Ce qui caractérise la partie droite de la courbe c’est qu’on ne s’y sent pas bien. C’est un état qui s’accompagne d’un état émotionnel négatif, on ressent des choses comme la peur, la colère, le ressentiment, etc. Or si vous vous rappelez ma vidéo sur l’approche systémique, j’y expliquais que notre état émotionnel « s’incarne » en nous via le triptyque système hormonal, système nerveux et système immunitaire.

Ce qui veut dire qu’en plus du fait que les hormones du stress vont mettre du temps à redescendre, notre état émotionnel va en produire d’avantage. C’est la raison principale pour laquelle on ne peut pas osciller autour du point de résistance. C’est une mauvaise utilisation et interprétation de la courbe du stress qui est totalement décorrélée de la notion de temps. C’est également la raison pour laquelle le burn-out n’a rien à faire sur cette courbe, car le burn-out s’inscrit dans le temps (Voir ma vidéo sur le burn-out). Faire apparaitre l’ennui est tout aussi discutable car on sait aujourd’hui qu’il est important d’être confronté à l’ennui une partie de son temps pour developper sa créativité. Ce qui est incompatible avec un management qui exige une performance optimale sur 8h…
Non seulement ça n’a pas de sens de vouloir osciller autour du point de résistance, mais en plus ça n’a pas de sens non plus de faire aller la zone optimale jusqu’à ce point ! Pour la simple et bonne raison qu’en contexte professionnel, il est important de pouvoir réagir de manière optimale à une urgence, un aléas, un imprévu. Si on est déjà au point de résistance pour avoir le niveau de performance le plus élevé en permanence, ce qui est par nature épuisant, le moindre imprévu nous fait passer en mode stress.
Il est plus pertinent de rester à distance raisonnable du point de résistance pour en avoir sous le pied si jamais une urgence se présente. C’est-à-dire une situation qui peut être stressante mais temporaire. Nous vivons dans une société dans laquelle les changements et imprévus sont nombreux, ce qui demande une certaine agilité mentale qui n’est possible que lorsqu’on ne passe pas son temps en zone rouge.

L’intérêt de la courbe du stress
Le seul véritable intérêt de la courbe du stress c’est de comprendre qu’une personne ne sera efficace que si son niveau de stress matérialisé par la quantité d’hormones de stress qu’elle sécrète reste dans une plage de variation qu’elle peut gérer. Et comme il s’agit de son niveau de stress à elle, il dépendra autant des facteurs professionnels que des facteurs personnels et sociétaux.

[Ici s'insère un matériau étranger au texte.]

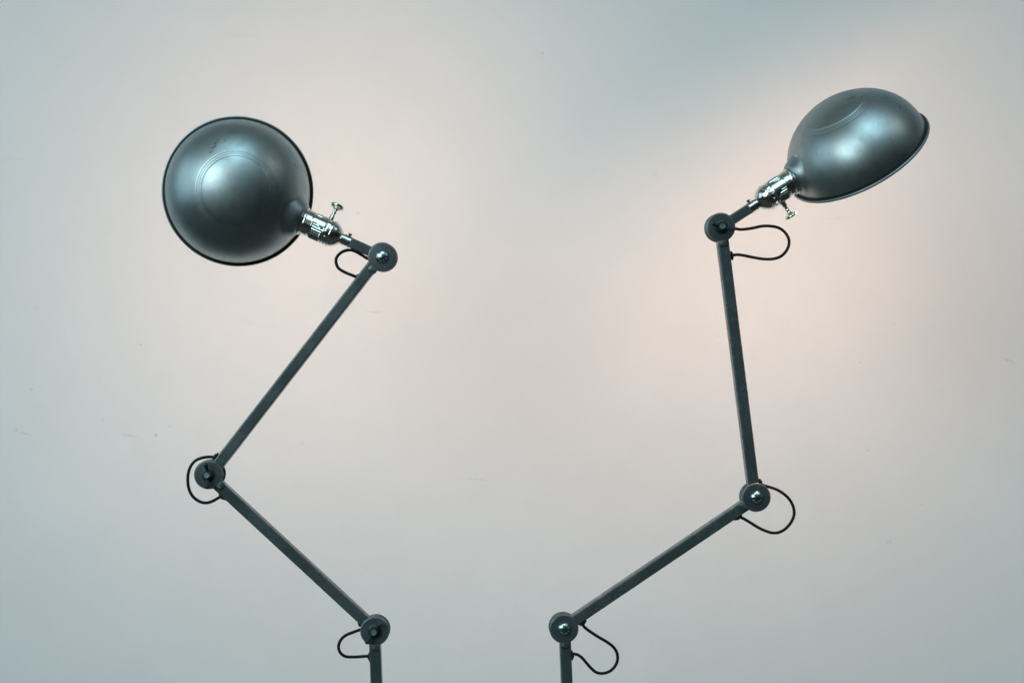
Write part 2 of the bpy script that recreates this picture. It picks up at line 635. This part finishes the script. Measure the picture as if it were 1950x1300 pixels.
def make_cable(root, P, pts, dry):
    bm = bmesh.new()
    v = [P.at(x, y, dry * math.sin(math.pi * i / (len(pts) - 1))) for i, (x, y) in enumerate(pts)]
    tube(bm, catmull(v, 8), 2.9 * MM, 14)
    link('cable', bm, M_CABLE, root)


SOCKET = [(66, 8), (66.5, 10.4), (68, 11.3), (70, 11.3), (70.8, 10.6), (79, 10.6), (79.8, 11.5), (82, 11.5), (83, 10.2), (86, 10.2),
          (87, 11.5), (89, 14), (92, 17.2), (95, 19.8), (98, 21.8), (101, 23.2), (104, 24.1), (105.5, 24.4), (106, 25.8), (106.8, 26.1),
          (108.2, 26.1), (109, 25.8), (109.6, 24.0), (113, 24.3), (117, 24.3), (118.6, 24.0), (119.4, 25.6), (120.6, 26.0), (121.8, 25.6), (122.2, 23.8)]
SOCKET += [(122.4 + 24 * k / 30, 24.9) for k in range(31)]
SOCKET += [(146.8, 23.6), (147.3, 22.2), (149.0, 22.2), (149.5, 24.4), (150, 25.1), (160, 25.1), (160.6, 26.2), (161.5, 26.5), (162.6, 26.2),
           (163.2, 24.9), (164.6, 24.9), (165.2, 27.2), (166.2, 27.8), (167.4, 27.2), (167.9, 25.6), (168.8, 25.6), (169.2, 27.4), (170.2, 27.6),
           (171.0, 26.2), (180, 26.0)]


def make_head(root, P, j, d, key_t, key_side, key_roll, a_dir, panel, shade_t):
    """stub bar, socket with key, shade and bulb; d is the socket's axis, a_dir the way the shade opens"""
    up = Vector((0, 0, 1))
    lat = d.cross(P.n).normalized()
    bm = bmesh.new()
    bar(bm, j + d * (14 * MM), j + d * (67.5 * MM), P.n, 0.0054, 0.0060, 0.0014)
    link('socket_arm', bm, M_PAINT, root, angle=50)

    def flute(dist, r, ph):
        t = dist / MM
        if 123.5 < t < 145.8:
            edge = smooth01((t - 123.5) / 2) * smooth01((145.8 - t) / 2)
            q = abs((ph - panel + math.pi) % (2 * math.pi) - math.pi)
            q2 = abs((ph - panel - math.pi + math.pi) % (2 * math.pi) - math.pi)
            q = min(q, q2)
            # smooth tongue shaped panel among the flutes
            half = 0.62 - 0.30 * smooth01((t - 127) / 12)
            k = smooth01((q - half) / 0.05)
            return r - MM * (1.5 * (0.5 + 0.5 * math.cos(30 * ph)) * edge * k)
        if 110 < t < 119.5:
            return r + MM * 0.35 * max(0, math.cos(9 * ph)) ** 6
        return r
    bm = bmesh.new()
    lathe(bm, j, d, [(a * MM, r * MM) for a, r in SOCKET], 304, x=P.n, rfun=flute)
    sock = link('socket', bm, M_CHROME, root, angle=28)
    # small rivets in the dimpled band, screw on the collar
    bm = bmesh.new()
    for k in range(8):
        ph = 2 * math.pi * k / 8 + 0.35
        rd = P.n * math.cos(ph) + lat * math.sin(ph)
        blob(bm, j + d * (114.5 * MM) + rd * (24.7 * MM), d * 0.0011, d.cross(rd) * 0.0011, rd * 0.0007, 2, 12, 8)
    link('rivet_band', bm, M_CHROME, sock)
    bm = bmesh.new()
    sl = lat * (1 if lat.z > 0 else -1)
    lathe(bm, j + d * (74.5 * MM) + sl * (9.5 * MM), sl, [(0, 0.0011), (0.0015, 0.0011), (0.0016, 0.0020), (0.0030, 0.0020), (0.0034, 0.0014), (0.0034, 0)], 20)
    link('set_screw', bm, M_DARK, sock)
    # turn key: waisted stem and a flared button
    side = sl * key_side
    kd = (side + P.n * key_roll).normalized()
    kd = (kd - d * 0.0).normalized()
    bm = bmesh.new()
    o = j + d * (key_t * MM)
    K = [(22, 0), (22, 5.4), (27.5, 5.4), (28, 4.2), (29, 4.2), (29.4, 4.9), (34, 4.4), (35, 3.3), (39, 3.1), (40, 3.9), (41.5, 4.2), (42.6, 3.3),
         (45, 3.0), (47.5, 3.9), (50, 6.2), (51.5, 9.6), (52.6, 12.0), (54.0, 12.9), (56.6, 12.9), (57.6, 12.0), (57.6, 8.5), (57.0, 0)]
    lathe(bm, o, kd, [(a * MM, r * MM) for a, r in K], 40, x=P.n)
    link('switch_key', bm, M_CHROME, sock)

    # ---- shade, in pixels of its own frame: +h towards the crown, rim at h = 0
    a = a_dir.normalized()
    HN = 28.0
    C = j + d * (shade_t * MM) + a * (HN * MM)          # rim centre
    hax = -a
    sv = -d                                          # from the shade's centre back to the socket
    e1 = (sv - hax * sv.dot(hax)).normalized()
    e2 = hax.cross(e1)
    R, Hh = 137.0, 119.5

    def crown(r, off=0.0):
        h = (Hh - off) * math.sqrt(max(0.0, 1 - (r / (R - off)) ** 2.08))
        if off == 0.0:
            h += 0.55 * (1 - smooth01((r - 61.5) / 5.0))
            h -= 0.26 * math.exp(-((r - 64.5) / 1.1) ** 2) + 0.32 * math.exp(-((r - 69.0) / 1.1) ** 2) + 0.32 * math.exp(-((r - 73.0) / 1.1) ** 2)
        return h
    outer = []
    r = 0.0
    rs = [0.0]
    while r < 131:
        r += 0.45 if 61 < r < 75.5 else (2.4 if r < 110 else 1.2)
        rs.append(r)
    prof = [(r, crown(r)) for r in rs]
    h0 = crown(rs[-1])
    for k in range(1, 22):
        h = h0 * (1 - k / 22)
        prof.append((R * (1 - (h / Hh) ** 2) ** (1 / 2.08), max(h, 2.0)))
    prof = [p for i, p in enumerate(prof) if i == 0 or p[1] < prof[i - 1][1] or p[0] > prof[i - 1][0] + 0.01]
    n_outer = len(prof)
    prof += [(137.0, 0.9), (137.0, -0.2), (137.3, -0.8), (138.0, -1.0), (140.0, -1.1), (142.2, -1.0), (143.2, -1.3), (143.8, -2.0), (144.0, -3.0),
             (144.0, -4.8), (143.6, -5.5), (142.6, -5.9), (138.5, -5.6), (136.2, -3.0)]
    n_bead = len(prof)
    inner = [(0.0, crown(0, 1.6))] + [(q, crown(q, 1.6)) for q in range(6, 132, 6)] + [(133.5, crown(133.5, 1.6)), (135.2, 3.0)]
    prof += inner[::-1]
    bm = bmesh.new()
    seg = 288
    rings = []
    for (rr, hh) in prof:
        if rr == 0:
            rings.append([bm.verts.new(C + hax * (hh * MM))])
        else:
            rings.append([bm.verts.new(C + hax * (hh * MM) + (e1 * math.cos(2 * math.pi * k / seg) + e2 * math.sin(2 * math.pi * k / seg)) * (rr * MM))
                          for k in range(seg)])
    # swell the wall out into the neck that takes the socket
    axp = C + hax * (HN * MM)
    for i, rg in enumerate(rings):
        inn = i >= n_bead
        if n_outer <= i < n_bead:
            continue
        for v in rg:
            rel = v.co - axp
            sdist = rel.dot(sv) / MM
            if sdist < 40:
                continue
            dd = (rel - sv * rel.dot(sv)).length / MM
            tgt = shade_t - 168.5 - (1.6 if inn else 0)
            if sdist < tgt:
                k = smooth01((43 - dd) / 14.0)
                v.co += sv * ((tgt - sdist) * k * MM)
    for i in range(len(rings) - 1):
        A, B = rings[i], rings[i + 1]
        for k in range(seg):
            k2 = (k + 1) % seg
            if len(A) == 1:
                f = bm.faces.new((A[0], B[k2], B[k]))
            elif len(B) == 1:
                f = bm.faces.new((A[k], A[k2], B[0]))
            else:
                f = bm.faces.new((A[k], A[k2], B[k2], B[k]))
            f.material_index = 1 if i >= n_bead - 1 else (2 if n_outer - 1 <= i < n_outer + 5 else 0)
    link('shade', bm, [M_STEEL, M_INNER, M_RIM], root, angle=40)
    # bulb on the socket's axis inside the shade
    bm = bmesh.new()
    lathe(bm, j + d * (178 * MM), (d + a * 0.17).normalized(), [(0, 0)] + [((t - 178) * MM, r * MM) for t, r in ((178, 10), (205, 10), (212, 13), (225, 21), (240, 26), (255, 27.5), (268, 25), (278, 18), (283, 9), (284.5, 0))], 40)
    link('bulb', bm, M_BULB, root)


def make_lamp(spec):
    P = Plane(spec['post'][0][0], spec['yaw'])
    base = P.at(spec['post'][1][0], spec['post'][1][1], 0)
    foot = P.at(spec['post'][0][0], spec['post'][0][1], 0)
    dirn = (base - foot).normalized()
    ground = foot + dirn * ((0.018 - foot.z) / dirn.z)
    root = bpy.data.objects.new('articulated_lamp', None)
    COL.objects.link(root)
    root.empty_display_size = 0.05
    root.location = (ground.x, ground.y, 0)
    root['label'] = spec['label']
    root['category'] = 'lamp'
    root['group'] = 'pair of jointed metal lamps facing each other'
    # heavy round foot
    bm = bmesh.new()
    lathe(bm, Vector((ground.x, ground.y, 0)), Vector((0, 0, 1)), [(0, 0), (0, 0.085), (0.010, 0.088), (0.016, 0.085), (0.020, 0.075), (0.024, 0.02), (0.040, 0.014), (0.042, 0)], 72)
    link('base', bm, M_PAINT, root)
    J = spec['joints']
    for (x, y, nut) in J:
        make_joint(root, P, x, y, nut)
    bm = bmesh.new()
    bar(bm, ground, foot + dirn * 0.008, P.n, H_BAR, D_BAR, 0.0016, None)
    post = link('post', bm, M_PAINT, root, angle=50)
    bm = bmesh.new()
    jj = P.at(J[0][0], J[0][1], 0.0085) - P.n * 0.0085
    dr = dirn
    lat = dr.cross(P.n).normalized()
    blob(bm, jj + dr * (30 * MM) + P.n * 0.0066, dr * 0.0042, lat * 0.0050, P.n * 0.0024, 3.2)
    blob(bm, jj + dr * (25 * MM) + P.n * 0.0080, dr * 0.0016, lat * 0.0044, P.n * 0.0010, 2.2)
    blob(bm, jj + dr * (31 * MM) + lat * 0.0018 + P.n * 0.0094, dr * 0.0012, lat * 0.0011, P.n * 0.0007, 2.0, 16, 10)
    link('weld_lug', bm, M_PAINT, post)
    lower = make_arm(root, P, *spec['lower'], spec['notch'][0], (J[1][0], J[1][1]))
    upper = make_arm(root, P, *spec['upper'], spec['notch'][1], (J[2][0], J[2][1]))
    parents = {'post': post, 'lower': lower, 'upper': upper}
    for (who, x, y, dx, dy, ln) in spec['grommets']:
        make_grommet(parents[who], P, x, y, dx, dy, ln)
    for pts, dry in spec['cables']:
        make_cable(root, P, pts, dry)
    jh = P.at(J[2][0], J[2][1], 0.0085) - P.n * 0.0085
    hx, hy = spec['head']
    far = P.at(J[2][0] + hx * 170, J[2][1] + hy * 170, 0)
    d = (far - jh)
    d = (d - P.n * d.dot(P.n)).normalized()
    make_head(root, P, jh, d, spec['key_t'], spec['key_side'], spec['key_roll'], Vector(spec['opens']), spec['panel'], spec['shade_t'])
    return root


LEFT = dict(
    label='lamp on the left, dome crown facing the viewer, elbow bent out to the left',
    yaw=0, post=((713.7, 1201), (717.3, 1300)),
    joints=[(713.5, 1201, 53), (397, 903.5, 94), (727.7, 489, None)],
    lower=((718, 1201), (396, 903.5)), upper=((401, 903.5), (723, 489)), notch=(1, None),
    grommets=[('upper', 682.0, 526.5, 22, -29, 17), ('upper', 410.5, 868.5, 22, -29, 17), ('lower', 423, 945.5, 32, 29.7, 18),
              ('lower', 686, 1188, 32, 29.7, 12), ('post', 703.8, 1249.5, 0.3, 10, 19)],
    cables=[([(706, 495), (699, 492), (687, 484.5), (676, 478.5), (665, 476), (651, 480), (641.5, 489.5), (640, 500), (645, 511), (657, 518.5), (669, 523.5), (679, 527.5), (684, 529)], 0.004),
            ([(413, 870), (407, 870), (396, 869.6), (383, 871.8), (371, 877.7), (362.6, 888.5), (358.3, 902.5), (357.8, 917.6), (360.5, 932.7), (368, 945.6), (379.9, 954.2), (391.7, 956.9), (403.6, 954.2), (414.4, 948.3), (421, 944.5)], 0.005),
            ([(697, 1192), (686.5, 1197.8), (673, 1202.8), (658, 1209), (648.3, 1218.8), (644.6, 1231), (648.3, 1242), (658, 1249), (671.7, 1250), (689, 1249), (701, 1248.3), (706, 1248.3)], 0.004)],
    head=(-0.911, -0.4125), shade_t=304, key_t=121, key_side=1, key_roll=-0.32, opens=(-0.145, 0.986, 0.080), panel=0.62)

RIGHT = dict(
    label='lamp on the right, dome tilted down towards the wall, elbow bent out to the right',
    yaw=3.0, post=((1074.8, 1196.7), (1079, 1300)),
    joints=[(1074.2, 1196.7, None), (1440.5, 946.7, None), (1373.3, 432.5, -13)],
    lower=((1074.2, 1192.5), (1440.5, 945.7)), upper=((1436.4, 946.7), (1372.0, 432.5)), notch=(-1, -1),
    grommets=[('upper', 1393.5, 486.8, 7, 55, 18), ('upper', 1447.3, 917, 7, 55, 13), ('lower', 1405.4, 984.8, 37, -25, 19),
              ('lower', 1110, 1185, 37, -25, 17), ('post', 1089.3, 1246.8, 0.5, 10, 19)],
    cables=[([(1386, 432), (1397.5, 434.5), (1410.5, 437), (1430, 435), (1449, 431), (1465.4, 430.5), (1483, 434), (1496, 443.8), (1502.6, 458.3), (1499.3, 474.5), (1488, 487.4), (1471.9, 493), (1452.5, 493), (1433, 489.8), (1417, 486.6), (1405.6, 485), (1396, 485.8), (1391, 486)], 0.006),
            ([(1444, 920), (1453.8, 923.4), (1463, 926.2), (1474.6, 929.8), (1487, 936), (1500, 946.5), (1508, 958), (1512, 970.7), (1511.5, 982.3), (1505.7, 995), (1495.3, 1006.5), (1483.8, 1012.8), (1472.3, 1014), (1459.6, 1011), (1444.6, 1004.2), (1429.6, 995), (1418, 988), (1408.8, 983.4), (1405, 981)], 0.004),
            ([(1106, 1184), (1109.5, 1189), (1116.2, 1196), (1127.3, 1204), (1140.8, 1212.7), (1155.6, 1221.3), (1168, 1231), (1174.7, 1242.2), (1176, 1254.5), (1171.6, 1266.8), (1161.8, 1276.7), (1149.5, 1281), (1137, 1279.8), (1127.3, 1273), (1117.4, 1262), (1108.8, 1252), (1100.2, 1246), (1091.6, 1244), (1085, 1244.7)], 0.004)],
    head=(0.8392, -0.5438), shade_t=304, key_t=129, key_side=-1, key_roll=0.0, opens=(0.522, 0.415, -0.745), panel=-0.35)

make_lamp(LEFT)
make_lamp(RIGHT)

Mais le plus important, c’est de ne pas chercher le niveau de stress adapté pour la manager mais plutôt revenir à la définition première de la partie gauche de la courbe : faire en sorte que la personne se sente dans un état mental de challenge et de défi. Et pour ça il y a plus intéressant de la courbe de stress qui est surtout un garde-fou.
Et si on veut vraiment garder la notion de bon et mauvais stress, dans ce cas il faut garder à l’esprit qui si le bon stress n’est pas toujours suivi du mauvais, le mauvais est toujours précédé du bon …
Qu’est-ce que le flow ?
Le flow est un état de concentration sans effort, sans stress, dans lequel on perd même la notion de temps. On est comme absorbé par la tâche qu’on est en train de réaliser et c’est rechercher cet état qui serait certainement le plus utile dans le monde du travail.

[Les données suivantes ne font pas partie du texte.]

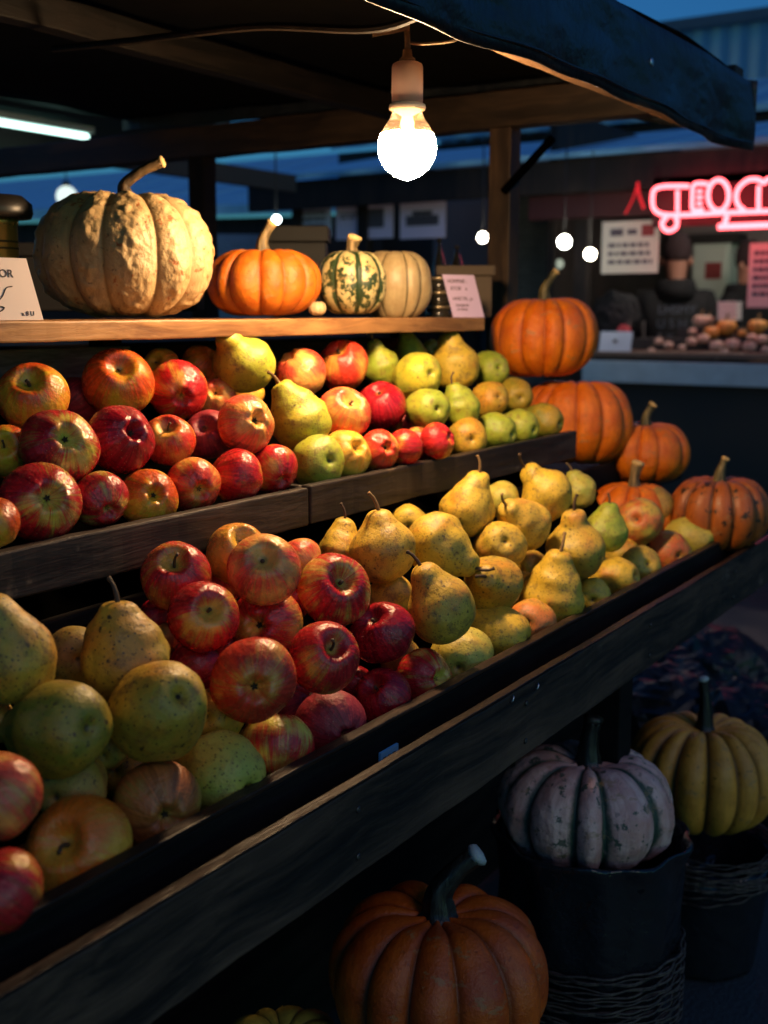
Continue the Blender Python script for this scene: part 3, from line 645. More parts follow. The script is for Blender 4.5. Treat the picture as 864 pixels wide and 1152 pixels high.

On entre dans cet état car notre degré de compétence nous fait dire que la réussite du challenge dans lequel on se lance est atteignable. Qu’on pourra avoir la satisfaction de la réussite. Ce qui augmente la motivation et l’engagement. C’est la raison pour laquelle quand on parle de flow on voir principalement ces deux types de courbes :


Ce que permet la recherche du flow
Rechercher l’état de flow plutôt que de tenter d’évaluer le niveau de stress ouvre des perspectives plus intéressantes dans le management. Ça permet de s’attaquer aux causes qui empêchent l’atteinte de cet état quand l’adéquation entre les compétences et le niveau de défi sont compatibles. Comme par exemple un trop grand nombre d’interruptions, une mauvaise utilisation des outils de communications synchrones et asynchrones, des problèmes liés au capital d’attention ou à la surcharge cognitive qui fait que notre cerveau ne peut pas être dans son état de fonctionnement optimal. Sans oublier le management toxique, le manque de reconnaissance, le manque d’équité, etc.
Travailler sur l’état de flow plutôt que sur le stress est un challenge bien plus motivant pour le management. Comprendre le cerveau plutôt que de chercher à le soumettre permet d’obtenir un meilleur engagement de ses équipes.